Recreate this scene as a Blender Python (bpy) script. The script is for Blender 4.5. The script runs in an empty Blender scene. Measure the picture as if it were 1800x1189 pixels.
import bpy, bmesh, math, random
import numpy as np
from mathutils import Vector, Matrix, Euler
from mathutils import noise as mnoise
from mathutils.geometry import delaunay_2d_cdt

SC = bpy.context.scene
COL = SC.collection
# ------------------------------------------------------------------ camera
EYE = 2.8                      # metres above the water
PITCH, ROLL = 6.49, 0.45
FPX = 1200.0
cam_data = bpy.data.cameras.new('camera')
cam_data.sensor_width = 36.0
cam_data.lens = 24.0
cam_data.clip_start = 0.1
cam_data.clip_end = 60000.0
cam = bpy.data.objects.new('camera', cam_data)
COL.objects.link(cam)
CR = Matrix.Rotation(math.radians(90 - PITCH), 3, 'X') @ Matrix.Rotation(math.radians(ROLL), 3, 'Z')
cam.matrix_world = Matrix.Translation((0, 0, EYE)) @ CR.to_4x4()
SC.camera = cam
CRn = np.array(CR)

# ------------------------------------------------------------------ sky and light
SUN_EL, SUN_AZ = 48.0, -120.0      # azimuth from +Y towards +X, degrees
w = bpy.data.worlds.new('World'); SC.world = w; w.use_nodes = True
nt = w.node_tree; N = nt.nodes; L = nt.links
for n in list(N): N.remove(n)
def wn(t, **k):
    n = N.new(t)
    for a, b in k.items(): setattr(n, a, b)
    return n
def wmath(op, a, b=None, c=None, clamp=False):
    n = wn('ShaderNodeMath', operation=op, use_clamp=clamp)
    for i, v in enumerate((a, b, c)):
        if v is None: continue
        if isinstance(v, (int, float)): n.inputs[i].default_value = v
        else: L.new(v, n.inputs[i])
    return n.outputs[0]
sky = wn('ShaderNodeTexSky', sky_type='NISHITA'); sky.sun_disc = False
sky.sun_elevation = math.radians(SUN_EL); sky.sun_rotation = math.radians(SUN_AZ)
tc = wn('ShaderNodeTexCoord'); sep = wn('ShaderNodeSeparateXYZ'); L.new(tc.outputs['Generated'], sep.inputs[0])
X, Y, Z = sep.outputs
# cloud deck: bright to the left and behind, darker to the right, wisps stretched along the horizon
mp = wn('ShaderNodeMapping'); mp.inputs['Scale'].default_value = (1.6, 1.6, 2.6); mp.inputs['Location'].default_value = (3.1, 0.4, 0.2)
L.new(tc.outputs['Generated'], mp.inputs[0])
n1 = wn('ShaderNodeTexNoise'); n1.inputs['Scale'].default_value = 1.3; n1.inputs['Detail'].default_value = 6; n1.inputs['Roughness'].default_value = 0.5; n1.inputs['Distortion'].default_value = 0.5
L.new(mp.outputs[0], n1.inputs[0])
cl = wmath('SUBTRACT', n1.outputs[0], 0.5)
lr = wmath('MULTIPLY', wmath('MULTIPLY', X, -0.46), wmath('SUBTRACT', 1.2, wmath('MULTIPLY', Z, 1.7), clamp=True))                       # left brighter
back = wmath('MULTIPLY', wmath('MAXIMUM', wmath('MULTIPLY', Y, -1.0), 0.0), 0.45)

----

Please print exactly what appears from the first line of the data through the line with "CRn = np.array(CR)", including both of those lines and nothing past them.

» **Answer below**:
Recreate this scene as a Blender Python (bpy) script. The script is for Blender 4.5. The script runs in an empty Blender scene. Measure the picture as if it were 1800x1189 pixels.
import bpy, bmesh, math, random
import numpy as np
from mathutils import Vector, Matrix, Euler
from mathutils import noise as mnoise
from mathutils.geometry import delaunay_2d_cdt

SC = bpy.context.scene
COL = SC.collection
# ------------------------------------------------------------------ camera
EYE = 2.8                      # metres above the water
PITCH, ROLL = 6.49, 0.45
FPX = 1200.0
cam_data = bpy.data.cameras.new('camera')
cam_data.sensor_width = 36.0
cam_data.lens = 24.0
cam_data.clip_start = 0.1
cam_data.clip_end = 60000.0
cam = bpy.data.objects.new('camera', cam_data)
COL.objects.link(cam)
CR = Matrix.Rotation(math.radians(90 - PITCH), 3, 'X') @ Matrix.Rotation(math.radians(ROLL), 3, 'Z')
cam.matrix_world = Matrix.Translation((0, 0, EYE)) @ CR.to_4x4()
SC.camera = cam
CRn = np.array(CR)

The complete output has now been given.